Meet Paul Ryan, Republican Vice President candidate


 

Ryan’s second budget plan

 

At the end of March 2012, the House of Representatives passed a newer version of Ryan’s budget plan for fiscal year 2013 along partisan lines, 228 yeas to 191 nays; ten Republicans voted against bill, along with all the House Democrats.[61] Ryan’s budget would reduce all discretionary spending in the budget from 12.5% of GDP in 2011 to 3.75% of GDP in 2050. This goal has been criticized as unrealistic since it includes spending on defense, which has never fallen below 3% of GDP.[62] Congressman Justin Amash, a Republican from Michigan criticized Ryan’s budget for insufficient cuts, its continuation of deficit spending through 2022 and beyond, and its exemption of military spending from reductions.[63] His budget has also been criticized because it doesn’t list specific cuts, but rather broad goals to cut, and because by its own projections it would not balance the budget until 2035. Critics such as economist Paul Krugman argue that its projections didn’t count tax cuts as revenue-negative, so that its projections of an eventual balanced budget would never be realized.
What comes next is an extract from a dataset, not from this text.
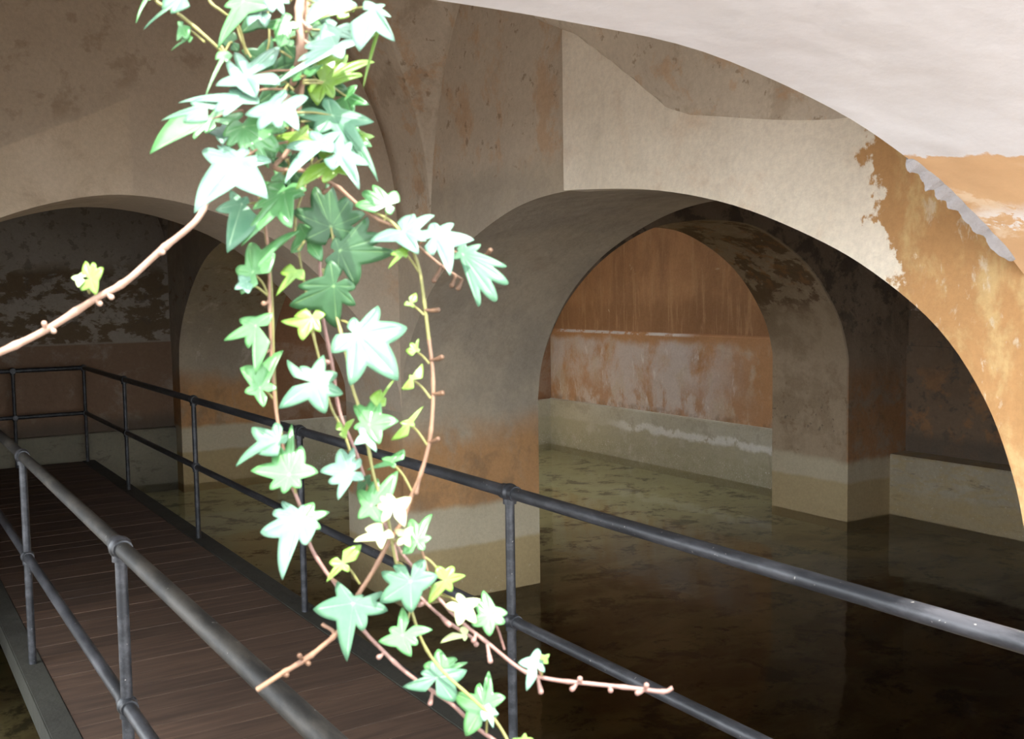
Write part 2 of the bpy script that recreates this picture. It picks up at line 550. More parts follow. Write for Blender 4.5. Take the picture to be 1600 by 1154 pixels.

Marc Goldwein, the policy directory for the Committee for a Responsible Federal Budget stated “We may never, as a country, have a balanced budget again, And you know what? We don’t have to.”[64]

The 2012 Ryan budget also received criticism from elements of the Catholic Church, specifically from the United States Conference of Catholic Bishops and from faculty and administrators of Georgetown University. In its letter to Rep. Ryan, the group of Georgetown faculty and administrators criticized the Ryan budget as trying to “to dismantle government programs and abandon the poor to their own devices,” going on to say that Catholic teaching “demands that higher levels of government provide help—”subsidium”—when communities and local governments face problems beyond their means to address such as economic crises, high unemployment, endemic poverty and hunger.” The letter also criticizes Ryan for his attempts at “gutting government programs” and states that Ryan is “profoundly misreading Church teaching.”[65] A statement issued by the US Conference of Catholic Bishops criticized the Ryan budget in similar terms.[66] Ryan rejected the bishops’ criticism that his budget plans would disproportionately cut programs that “serve poor and vulnerable people.”[67]

In May 2012, Ryan voted for H.R. 4310 which would increase spending on defense, Afghanistan and various weapon systems to the level of $642 billion – $8 billion more than previous spending levels.[68]